Let T = {<M> | M is a TM that accepts $w^R$ whenever it accepts w}. Show that T is undecidable

Question

Let T = {<M> | M is a TM that accepts w ^r whenever it accepts w}.
Show that T is undecidable.

I have two answers to this question - San Diego :

5.9
Let T = { <M> | M is a TM that accepts w ^r whenever it accepts w }.

Assume T is decidable and let decider R decide T. Reduce from A _TM by constructing a TM S as follows:

• S: on input <M,w>
  1. create a TM Q as follows:
     On input x:
     1. if x does not have the form 01 or 10 reject.
     2. if x has the form 01, then accept.
     3. else (x has the form 10), Run M on w and accept if M accepts w.
  2. Run R on
  3. Accept if R accepts, reject if R rejects.

Because S decides A _TM , which is known to be undecidable, we then know that T is not decidable

Undisclosed source:

• 5.12 We show that A _TM ≤ _m S by mapping ‹ M , w › to ‹ M' › where M' is the following TM:

  • M' = “On input x :
    1. If x = 01 then accept .
    2. If x ≠ 10 then reject .
    3. If x = 10 simulate M on w .
       If M accepts w then accept ; if M halts and rejects then reject .”

  If ‹ M , w › ∈ A _TM then M accepts w and L ( M' ) = {01,10}, so ‹ M' › ∈ S .
  Conversely, if ‹ M , w › ∉ A _TM then L ( M' ) = {01}, so ‹ M' › ∉ S . Therefore,
  ‹ M , w › ∈ A _TM ⇔ ‹ M' › ∈ S .

But I do not understand the following:

1- what is the relation between x and w?

2- why we consider the 2 cases ‹ M , w › ∈ A _TM and ‹ M , w › ∉ A _TM ?

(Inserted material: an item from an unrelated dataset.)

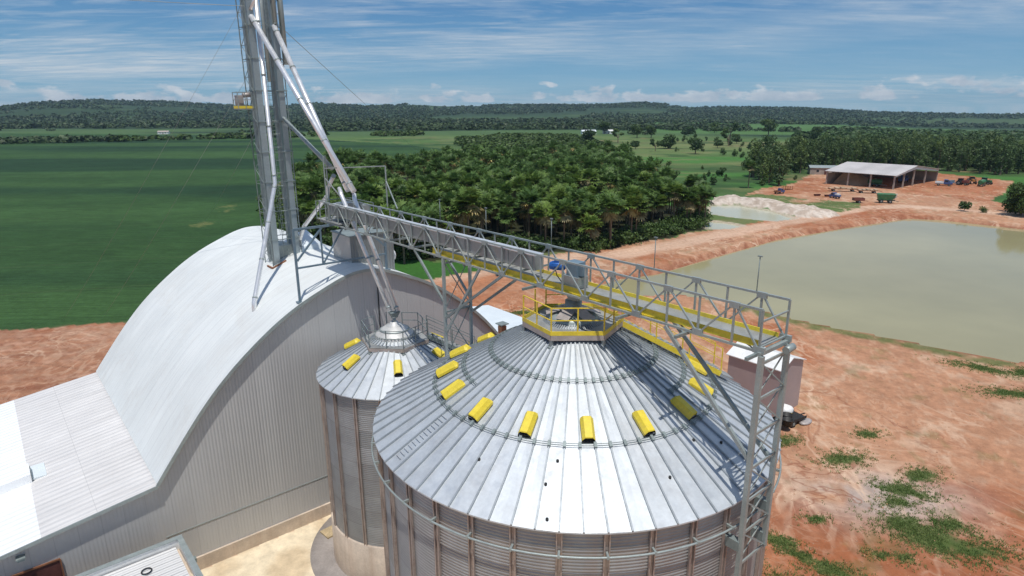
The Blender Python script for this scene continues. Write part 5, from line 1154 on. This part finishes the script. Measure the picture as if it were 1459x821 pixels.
# ================================================================== FAR SHED, VEHICLES, OUTBUILDINGS
def beam(mb, a, b, w, h=None): mb.bar(a, b, w, h)
sa = math.atan2(-17.8, 14.4)
sh = wthing('open_shed', 'wide open-sided shed with pale two-slope roof across the pond', 'shed', (117.2, 236.8, 0), sa)   # local x along the eave, y to the back
LX, LY, HE, HR = 23.0, 40.0, 4.9, 7.2
mb = MB(); e = .8
for y0, z0, y1, z1 in ((-e, HE-.1, LY*.42, HR), (LY*.42, HR, LY+e, HE-.3)):
    mb.add([(-e, y0, z0), (LX+e, y0, z0), (LX+e, y1, z1), (-e, y1, z1), (-e, y0, z0-.15), (LX+e, y0, z0-.15), (LX+e, y1, z1-.15), (-e, y1, z1-.15)], [(0, 1, 2, 3), (7, 6, 5, 4), (0, 4, 5, 1), (1, 5, 6, 2), (3, 7, 4, 0)])
mb.build('roof', MT['shedroof'], sh)
for x_ in (0, LX/3, 2*LX/3, LX):
    for y_ in ((0, LY) if 0 < x_ < LX else (0, LY*.2, LY*.42, LY*.7, LY)):
        zt = HE+(HR-HE)*y_/(LY*.42) if y_ <= LY*.42 else HR-(HR-HE)*(y_-LY*.42)/(LY*.58); mb = MB(); mb.box((x_-.22, y_-.22, -.3), (x_+.22, y_+.22, zt-.25)); mb.build('post', MT['shedframe'], sh)
mb = MB(); mb.add([(LX+.3, -.2, HE-.3), (LX+.3, LY*.42, HR-.2), (LX+.3, LY*.42, HR-1.3), (LX+.3, -.2, HE-.8)], [(0, 1, 2, 3)]); mb.add([(LX+.3, LY*.42, HR-.2), (LX+.3, LY, HE-.5), (LX+.3, LY, HE-1.1), (LX+.3, LY*.42, HR-1.3)], [(0, 1, 2, 3)]); mb.build('gable_cladding', MT['palerf'], sh)
mb = MB(); mb.box((-.1, .2, 0), (.1, LY, 3.9)); mb.build('side_wall', MT['shedframe'], sh)
mb = MB(); mb.box((0, LY-.1, 0), (LX, LY+.1, 3.6)); mb.build('rear_wall', MT['shedframe'], sh)
def shloc(x_, y_, z_=0): c_, s_ = math.cos(sa), math.sin(sa); return (117.2+x_*c_-y_*s_, 236.8+x_*s_+y_*c_, z_)
gh = wthing('grain_heap', 'pale heap of grain piled under the left half of the open shed', 'heap', shloc(6, 5), sa); mb = MB()
hp = [(-5.2, -2.5, 0), (5, -3, 0), (6.5, 8, 0), (-5.2, 8, 0), (-5.2, -1, .4), (-3.6, 2, 3.6), (-1, 2.4, 3.9), (2.5, 1.8, 2.9), (4.5, 4, 1.2), (-4.6, 7, 3.0), (1, 7, 3.2)]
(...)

3- why if A is mapping reducible to S this makes S undecidable?

could anyone clarify these points for me?

Answer 1

I think it is not suitable for asking in SO because it is not a educational website, but I answered it.

1- what is the relation between x and w?

Answer 1: x is a symbol that used for using a symbol for operate. This symbol should not be in alphabet of language, just it. It hasn't any relation to w.

2- why we consider the 2 cases ‹M, w› ∈ ATM and ‹M, w› ∉ ATM?

Answer 2: For proofing a language like L is decidable or not, we need to determine a string like w is member of language or not. So we have to consider two type of string w∉L and w∈L.

3- why if A is mapping reducible to S this makes S undecidable?

Answer 3: It means the process of checking a string is in language in A and S is similar and if we can't find a algorithm for checking this for A, we can't find any algorithm for S.